→ **Short task**
Reproduce the whole listing, character for character.

→ **Dataset excerpt**
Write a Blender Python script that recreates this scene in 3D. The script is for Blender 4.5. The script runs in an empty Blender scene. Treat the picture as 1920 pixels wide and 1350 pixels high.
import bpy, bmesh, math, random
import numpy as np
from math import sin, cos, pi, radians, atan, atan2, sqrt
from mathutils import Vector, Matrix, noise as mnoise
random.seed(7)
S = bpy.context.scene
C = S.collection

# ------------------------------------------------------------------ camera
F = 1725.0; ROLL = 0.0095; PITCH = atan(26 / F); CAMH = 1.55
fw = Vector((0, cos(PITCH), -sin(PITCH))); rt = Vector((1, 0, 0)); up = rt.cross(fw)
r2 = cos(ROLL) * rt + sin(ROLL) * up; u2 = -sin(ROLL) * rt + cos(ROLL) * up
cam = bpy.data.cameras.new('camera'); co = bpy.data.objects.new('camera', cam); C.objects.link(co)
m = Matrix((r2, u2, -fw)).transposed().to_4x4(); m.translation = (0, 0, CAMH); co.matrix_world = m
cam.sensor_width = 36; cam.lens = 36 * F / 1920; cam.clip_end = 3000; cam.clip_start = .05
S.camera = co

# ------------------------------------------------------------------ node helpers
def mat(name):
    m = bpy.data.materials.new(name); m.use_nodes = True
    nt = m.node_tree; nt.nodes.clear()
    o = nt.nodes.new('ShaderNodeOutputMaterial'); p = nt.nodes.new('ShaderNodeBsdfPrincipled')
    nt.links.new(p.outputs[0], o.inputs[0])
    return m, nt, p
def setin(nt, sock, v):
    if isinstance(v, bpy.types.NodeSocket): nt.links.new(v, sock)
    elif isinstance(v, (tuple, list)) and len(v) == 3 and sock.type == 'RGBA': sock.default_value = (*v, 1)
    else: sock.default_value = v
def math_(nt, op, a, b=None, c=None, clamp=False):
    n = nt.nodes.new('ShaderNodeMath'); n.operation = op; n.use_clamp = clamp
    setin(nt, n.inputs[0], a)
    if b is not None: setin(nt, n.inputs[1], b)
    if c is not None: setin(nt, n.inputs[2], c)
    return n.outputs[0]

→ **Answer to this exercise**
Write a Blender Python script that recreates this scene in 3D. The script is for Blender 4.5. The script runs in an empty Blender scene. Treat the picture as 1920 pixels wide and 1350 pixels high.
import bpy, bmesh, math, random
import numpy as np
from math import sin, cos, pi, radians, atan, atan2, sqrt
from mathutils import Vector, Matrix, noise as mnoise
random.seed(7)
S = bpy.context.scene
C = S.collection

# ------------------------------------------------------------------ camera
F = 1725.0; ROLL = 0.0095; PITCH = atan(26 / F); CAMH = 1.55
fw = Vector((0, cos(PITCH), -sin(PITCH))); rt = Vector((1, 0, 0)); up = rt.cross(fw)
r2 = cos(ROLL) * rt + sin(ROLL) * up; u2 = -sin(ROLL) * rt + cos(ROLL) * up
cam = bpy.data.cameras.new('camera'); co = bpy.data.objects.new('camera', cam); C.objects.link(co)
m = Matrix((r2, u2, -fw)).transposed().to_4x4(); m.translation = (0, 0, CAMH); co.matrix_world = m
cam.sensor_width = 36; cam.lens = 36 * F / 1920; cam.clip_end = 3000; cam.clip_start = .05
S.camera = co

# ------------------------------------------------------------------ node helpers
def mat(name):
    m = bpy.data.materials.new(name); m.use_nodes = True
    nt = m.node_tree; nt.nodes.clear()
    o = nt.nodes.new('ShaderNodeOutputMaterial'); p = nt.nodes.new('ShaderNodeBsdfPrincipled')
    nt.links.new(p.outputs[0], o.inputs[0])
    return m, nt, p
def setin(nt, sock, v):
    if isinstance(v, bpy.types.NodeSocket): nt.links.new(v, sock)
    elif isinstance(v, (tuple, list)) and len(v) == 3 and sock.type == 'RGBA': sock.default_value = (*v, 1)
    else: sock.default_value = v
def math_(nt, op, a, b=None, c=None, clamp=False):
    n = nt.nodes.new('ShaderNodeMath'); n.operation = op; n.use_clamp = clamp
    setin(nt, n.inputs[0], a)
    if b is not None: setin(nt, n.inputs[1], b)
    if c is not None: setin(nt, n.inputs[2], c)
    return n.outputs[0]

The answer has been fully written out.